At the same time, Silicon Valley may be just as ideologically opposed to the right as those other bastions of coastal elitism, Manhattan and Hollywood. Harmeet Dhillon, a prominent Republican operative in San Francisco who is representing Damore, laid out the case. According to records she has obtained in the course of suing Google, there are 74,000 employees at Alphabet, the parent company of Google. Of these, 39 contributed to the Trump campaign. Google employees gave Hillary Clinton's campaign a total of $1,559,861 while lavishing $40,813 on fringe Green Party candidate Jill Stein. That's nearly double what they gave to the man who would eventually become president: $24,423. "You're more likely to die by being shot than to be a Google employee that's contributed to Republican Party candidates," Dhillon said. While the statistics aren't incontrovertible proof of anti-right bias (many Republicans didn't support Trump either), they certainly don't bolster the case that Silicon Valley is a nonpartisan technocracy.

Yet she could not definitively prove that a bias among tech employees has translated into a bias within Silicon Valley's offerings. While conservatives complain about censorship, they have generally failed to acknowledge that right-wing sites are far more likely to promulgate fake news than liberal ones, as the Oxford Internet Institute, part of the British university, has found. That's because, as the Parsons school's Carroll explains, aside from established outlets like The Wall Street Journal, National Review and Fox News, the right-wing media landscape is a chaotic jumble of YouTube channels, Twitter feeds, Reddit posts and blogs. While celebrating the supposed demise of what former Alaska Governor Sarah Palin used to call "the lamestream media," some on the right seem to have forgotten that journalistic standards and practices—original reporting, fact-checking, the firewall between news and opinion—were largely forged in traditional newsrooms.

Any supposed "censorship" could be little more than an acknowledgement that the digital landscape is not lawless and that standards apply to both individual users and media organizations. Carroll believes that enforcing a measure of decency does not amount to anything grander or darker. "People are getting booted from platforms, being ostracized into out-groups, because of their abhorrent conduct rather than any systemic anti-conservative bias," he argues. Trump adviser Roger Stone, for example, was not expelled from Twitter for his conservative views but, rather, for making threatening and insulting comments about CNN anchor Don Lemon.

Conservatives, however, still see an ideological war. As CPAC was coming to an end, Cernovich hosted a party in Washington. Apparently relishing the possibility of confrontation, leftist activists protested the event.
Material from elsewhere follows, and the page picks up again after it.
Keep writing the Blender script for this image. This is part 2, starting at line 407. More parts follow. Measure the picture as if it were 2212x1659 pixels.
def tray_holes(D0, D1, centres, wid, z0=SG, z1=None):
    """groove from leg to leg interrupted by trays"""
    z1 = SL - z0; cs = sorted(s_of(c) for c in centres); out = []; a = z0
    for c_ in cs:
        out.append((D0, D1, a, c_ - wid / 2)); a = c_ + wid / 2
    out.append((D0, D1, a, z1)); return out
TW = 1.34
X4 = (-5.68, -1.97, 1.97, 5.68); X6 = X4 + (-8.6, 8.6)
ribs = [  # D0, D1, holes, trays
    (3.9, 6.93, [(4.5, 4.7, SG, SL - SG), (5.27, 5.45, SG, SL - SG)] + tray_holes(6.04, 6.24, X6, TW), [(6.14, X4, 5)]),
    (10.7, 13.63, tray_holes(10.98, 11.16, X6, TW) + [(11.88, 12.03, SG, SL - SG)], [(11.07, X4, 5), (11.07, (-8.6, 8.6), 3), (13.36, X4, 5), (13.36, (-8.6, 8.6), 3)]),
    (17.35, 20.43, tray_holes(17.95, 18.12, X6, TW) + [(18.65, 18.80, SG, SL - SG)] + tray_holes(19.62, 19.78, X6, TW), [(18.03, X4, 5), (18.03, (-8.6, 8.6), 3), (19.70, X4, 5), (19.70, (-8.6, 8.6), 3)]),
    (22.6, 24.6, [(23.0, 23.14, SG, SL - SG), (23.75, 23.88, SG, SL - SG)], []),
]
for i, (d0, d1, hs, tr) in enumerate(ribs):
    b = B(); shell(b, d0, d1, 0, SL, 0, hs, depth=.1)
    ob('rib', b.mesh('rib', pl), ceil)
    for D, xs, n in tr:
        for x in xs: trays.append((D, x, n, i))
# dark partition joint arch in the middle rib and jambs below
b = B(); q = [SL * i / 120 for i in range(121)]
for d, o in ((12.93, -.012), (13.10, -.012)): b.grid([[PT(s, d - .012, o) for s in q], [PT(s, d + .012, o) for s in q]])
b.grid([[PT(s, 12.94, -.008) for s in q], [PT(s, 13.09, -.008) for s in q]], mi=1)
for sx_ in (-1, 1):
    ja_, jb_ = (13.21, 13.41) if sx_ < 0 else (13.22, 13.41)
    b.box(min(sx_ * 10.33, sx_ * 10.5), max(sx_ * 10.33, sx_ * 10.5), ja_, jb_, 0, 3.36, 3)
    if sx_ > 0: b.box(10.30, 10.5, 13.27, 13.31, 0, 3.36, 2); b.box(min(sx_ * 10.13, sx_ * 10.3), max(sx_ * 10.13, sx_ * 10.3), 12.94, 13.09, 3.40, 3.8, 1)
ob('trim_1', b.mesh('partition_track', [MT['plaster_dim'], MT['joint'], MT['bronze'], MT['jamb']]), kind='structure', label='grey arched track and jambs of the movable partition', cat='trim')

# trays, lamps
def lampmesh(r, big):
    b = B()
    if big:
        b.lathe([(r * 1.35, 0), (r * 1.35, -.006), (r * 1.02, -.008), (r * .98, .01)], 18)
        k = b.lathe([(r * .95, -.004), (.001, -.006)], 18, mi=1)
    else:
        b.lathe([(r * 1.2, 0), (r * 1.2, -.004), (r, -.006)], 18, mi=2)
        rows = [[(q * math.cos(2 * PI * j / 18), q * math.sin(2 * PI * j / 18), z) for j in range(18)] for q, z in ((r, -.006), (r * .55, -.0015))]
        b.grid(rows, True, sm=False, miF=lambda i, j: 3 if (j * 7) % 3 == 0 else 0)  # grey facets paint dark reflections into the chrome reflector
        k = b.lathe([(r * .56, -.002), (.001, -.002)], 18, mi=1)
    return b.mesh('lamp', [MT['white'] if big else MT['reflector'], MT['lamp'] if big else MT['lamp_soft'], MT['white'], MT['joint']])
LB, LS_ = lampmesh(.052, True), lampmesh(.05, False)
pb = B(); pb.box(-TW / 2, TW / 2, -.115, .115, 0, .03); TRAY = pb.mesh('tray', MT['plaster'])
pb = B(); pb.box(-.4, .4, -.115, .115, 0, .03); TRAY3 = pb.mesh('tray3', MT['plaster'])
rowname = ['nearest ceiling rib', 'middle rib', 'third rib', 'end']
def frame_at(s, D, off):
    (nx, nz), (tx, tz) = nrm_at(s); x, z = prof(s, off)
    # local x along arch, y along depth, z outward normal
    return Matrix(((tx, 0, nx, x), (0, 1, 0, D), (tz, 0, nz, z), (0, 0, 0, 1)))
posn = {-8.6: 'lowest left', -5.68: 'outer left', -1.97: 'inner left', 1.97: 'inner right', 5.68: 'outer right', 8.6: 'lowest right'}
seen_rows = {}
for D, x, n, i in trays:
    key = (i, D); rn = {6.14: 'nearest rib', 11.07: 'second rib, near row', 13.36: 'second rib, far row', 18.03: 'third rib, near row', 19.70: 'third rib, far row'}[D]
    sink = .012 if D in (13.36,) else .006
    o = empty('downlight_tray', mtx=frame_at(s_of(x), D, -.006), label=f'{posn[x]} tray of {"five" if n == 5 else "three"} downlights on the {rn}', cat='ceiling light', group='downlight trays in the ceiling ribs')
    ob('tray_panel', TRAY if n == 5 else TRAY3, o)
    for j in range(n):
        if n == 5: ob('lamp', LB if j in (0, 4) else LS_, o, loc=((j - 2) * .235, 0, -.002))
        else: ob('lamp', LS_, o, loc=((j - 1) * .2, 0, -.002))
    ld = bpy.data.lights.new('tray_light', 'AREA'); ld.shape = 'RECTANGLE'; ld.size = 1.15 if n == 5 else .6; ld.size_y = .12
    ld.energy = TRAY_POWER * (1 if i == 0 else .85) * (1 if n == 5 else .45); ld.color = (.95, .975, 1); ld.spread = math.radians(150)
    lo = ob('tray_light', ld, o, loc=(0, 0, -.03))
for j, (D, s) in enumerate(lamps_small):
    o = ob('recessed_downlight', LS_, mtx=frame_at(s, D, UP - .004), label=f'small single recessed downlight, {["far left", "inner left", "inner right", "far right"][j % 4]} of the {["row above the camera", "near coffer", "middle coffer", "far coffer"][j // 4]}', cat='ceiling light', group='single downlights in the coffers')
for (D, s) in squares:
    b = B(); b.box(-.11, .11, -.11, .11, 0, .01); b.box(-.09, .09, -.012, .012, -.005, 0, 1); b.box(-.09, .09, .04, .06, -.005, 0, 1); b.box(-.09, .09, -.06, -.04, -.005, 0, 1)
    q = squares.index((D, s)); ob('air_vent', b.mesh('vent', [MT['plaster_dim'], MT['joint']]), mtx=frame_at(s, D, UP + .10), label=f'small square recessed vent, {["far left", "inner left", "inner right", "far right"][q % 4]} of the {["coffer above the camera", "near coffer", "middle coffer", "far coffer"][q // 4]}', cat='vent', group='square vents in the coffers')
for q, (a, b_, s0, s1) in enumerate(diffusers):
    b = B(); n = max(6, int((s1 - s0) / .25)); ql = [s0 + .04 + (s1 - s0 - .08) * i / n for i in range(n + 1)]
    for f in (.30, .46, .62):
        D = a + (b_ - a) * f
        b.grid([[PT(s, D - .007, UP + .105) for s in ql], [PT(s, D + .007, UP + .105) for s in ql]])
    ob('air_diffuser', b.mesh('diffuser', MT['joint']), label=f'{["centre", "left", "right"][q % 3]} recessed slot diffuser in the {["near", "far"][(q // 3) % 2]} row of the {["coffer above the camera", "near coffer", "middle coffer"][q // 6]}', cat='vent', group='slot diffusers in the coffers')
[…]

Cernovich posted video of the protesters—who he says were affiliated with the loosely organized leftist brigades known collectively as antifa, for "anti-fascist"—but YouTube removed the post, citing community guidelines regarding "hate speech."

"YouTube is censoring honest, unedited reporting about ANTIFA's actions," he wrote on Twitter, where no apparent attempts were made to silence him. "This can mean only one thing—they endorse far-left-wing violence." YouTube apologized and restored the video of the protest. But by then it was too late. The video Cernovich made of himself reading the email from YouTube—which he, of course, posted on YouTube—has been viewed more than 100,000 times.